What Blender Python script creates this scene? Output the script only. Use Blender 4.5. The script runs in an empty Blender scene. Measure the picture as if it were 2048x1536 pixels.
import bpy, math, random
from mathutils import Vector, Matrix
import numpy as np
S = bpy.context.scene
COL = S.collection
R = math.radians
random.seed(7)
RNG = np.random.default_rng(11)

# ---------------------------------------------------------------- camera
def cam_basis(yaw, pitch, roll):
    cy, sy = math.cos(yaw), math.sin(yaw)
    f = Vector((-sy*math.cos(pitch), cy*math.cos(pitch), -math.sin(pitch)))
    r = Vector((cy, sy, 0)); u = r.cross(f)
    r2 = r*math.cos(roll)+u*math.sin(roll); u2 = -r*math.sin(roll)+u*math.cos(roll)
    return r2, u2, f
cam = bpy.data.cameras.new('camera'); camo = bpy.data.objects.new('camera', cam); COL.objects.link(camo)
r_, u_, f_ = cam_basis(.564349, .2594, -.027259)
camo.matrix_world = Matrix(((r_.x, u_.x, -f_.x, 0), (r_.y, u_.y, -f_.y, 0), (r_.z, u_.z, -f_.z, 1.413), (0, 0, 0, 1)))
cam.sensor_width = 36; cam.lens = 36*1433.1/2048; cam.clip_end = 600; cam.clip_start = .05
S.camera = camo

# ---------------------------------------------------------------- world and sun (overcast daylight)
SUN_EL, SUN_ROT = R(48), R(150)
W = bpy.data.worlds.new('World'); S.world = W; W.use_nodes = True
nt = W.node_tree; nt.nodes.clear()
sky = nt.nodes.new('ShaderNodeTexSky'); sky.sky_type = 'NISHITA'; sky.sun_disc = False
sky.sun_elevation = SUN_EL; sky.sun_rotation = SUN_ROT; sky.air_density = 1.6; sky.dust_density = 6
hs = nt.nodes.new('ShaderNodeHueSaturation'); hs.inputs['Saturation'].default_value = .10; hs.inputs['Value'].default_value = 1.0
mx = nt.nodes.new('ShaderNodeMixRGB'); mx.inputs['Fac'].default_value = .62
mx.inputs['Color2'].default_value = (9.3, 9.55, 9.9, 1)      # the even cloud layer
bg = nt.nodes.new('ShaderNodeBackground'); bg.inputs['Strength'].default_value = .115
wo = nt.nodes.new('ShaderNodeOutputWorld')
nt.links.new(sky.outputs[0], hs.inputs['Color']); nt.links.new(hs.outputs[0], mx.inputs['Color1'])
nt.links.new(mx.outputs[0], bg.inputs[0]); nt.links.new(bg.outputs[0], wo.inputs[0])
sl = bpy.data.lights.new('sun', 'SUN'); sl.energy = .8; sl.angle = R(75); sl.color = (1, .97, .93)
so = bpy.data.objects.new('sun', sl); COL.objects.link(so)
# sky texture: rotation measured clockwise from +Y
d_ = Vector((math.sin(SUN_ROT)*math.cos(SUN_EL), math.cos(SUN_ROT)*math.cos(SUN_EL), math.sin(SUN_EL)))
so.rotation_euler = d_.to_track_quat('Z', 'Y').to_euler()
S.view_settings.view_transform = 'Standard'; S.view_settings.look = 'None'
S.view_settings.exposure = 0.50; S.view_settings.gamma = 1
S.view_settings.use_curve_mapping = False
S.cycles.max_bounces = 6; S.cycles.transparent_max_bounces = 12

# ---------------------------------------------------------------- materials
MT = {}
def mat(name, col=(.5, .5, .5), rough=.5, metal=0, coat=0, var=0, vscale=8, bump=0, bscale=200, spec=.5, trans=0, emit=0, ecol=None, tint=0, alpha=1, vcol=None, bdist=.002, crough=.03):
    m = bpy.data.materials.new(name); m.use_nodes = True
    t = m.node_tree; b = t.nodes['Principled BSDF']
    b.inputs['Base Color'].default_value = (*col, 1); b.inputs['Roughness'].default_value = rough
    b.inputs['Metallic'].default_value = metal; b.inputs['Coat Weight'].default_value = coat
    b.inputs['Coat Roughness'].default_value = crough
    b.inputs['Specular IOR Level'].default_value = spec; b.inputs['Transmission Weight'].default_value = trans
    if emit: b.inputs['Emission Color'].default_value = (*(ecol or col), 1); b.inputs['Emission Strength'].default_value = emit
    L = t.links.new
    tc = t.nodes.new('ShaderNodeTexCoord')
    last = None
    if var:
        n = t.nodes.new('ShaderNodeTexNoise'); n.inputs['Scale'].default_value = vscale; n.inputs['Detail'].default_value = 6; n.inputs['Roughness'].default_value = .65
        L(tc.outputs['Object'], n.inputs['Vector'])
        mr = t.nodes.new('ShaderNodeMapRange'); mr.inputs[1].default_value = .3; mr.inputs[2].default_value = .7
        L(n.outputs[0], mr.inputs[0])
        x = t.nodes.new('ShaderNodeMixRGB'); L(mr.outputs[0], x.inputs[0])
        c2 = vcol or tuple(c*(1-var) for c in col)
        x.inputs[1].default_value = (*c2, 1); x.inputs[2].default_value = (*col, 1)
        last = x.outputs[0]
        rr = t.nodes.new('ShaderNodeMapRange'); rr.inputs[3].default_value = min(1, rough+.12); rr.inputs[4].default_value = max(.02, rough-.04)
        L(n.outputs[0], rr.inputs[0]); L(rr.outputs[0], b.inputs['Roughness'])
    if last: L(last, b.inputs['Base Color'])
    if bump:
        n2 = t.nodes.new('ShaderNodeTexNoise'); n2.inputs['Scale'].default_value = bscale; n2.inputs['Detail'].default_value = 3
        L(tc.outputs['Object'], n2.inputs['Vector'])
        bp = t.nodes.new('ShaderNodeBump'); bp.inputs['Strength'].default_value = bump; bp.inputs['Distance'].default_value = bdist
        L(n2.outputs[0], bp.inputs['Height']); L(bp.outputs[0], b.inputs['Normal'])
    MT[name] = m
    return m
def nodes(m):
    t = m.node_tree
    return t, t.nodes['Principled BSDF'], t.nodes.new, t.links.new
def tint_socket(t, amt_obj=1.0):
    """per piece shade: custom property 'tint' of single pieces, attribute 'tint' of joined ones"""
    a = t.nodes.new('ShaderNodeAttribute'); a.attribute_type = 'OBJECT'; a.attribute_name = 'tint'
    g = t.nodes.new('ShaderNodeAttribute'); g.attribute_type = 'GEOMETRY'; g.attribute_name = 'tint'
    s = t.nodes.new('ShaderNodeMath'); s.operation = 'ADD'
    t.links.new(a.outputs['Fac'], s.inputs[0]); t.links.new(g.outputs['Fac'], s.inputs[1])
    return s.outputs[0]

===

# Problem:
Begin with the first line of the listing and copy exactly through the line that contains "RNG = np.random.default_rng(11)", please, keeping both ends and leaving out everything after.

# Answer in full:
What Blender Python script creates this scene? Output the script only. Use Blender 4.5. The script runs in an empty Blender scene. Measure the picture as if it were 2048x1536 pixels.
import bpy, math, random
from mathutils import Vector, Matrix
import numpy as np
S = bpy.context.scene
COL = S.collection
R = math.radians
random.seed(7)
RNG = np.random.default_rng(11)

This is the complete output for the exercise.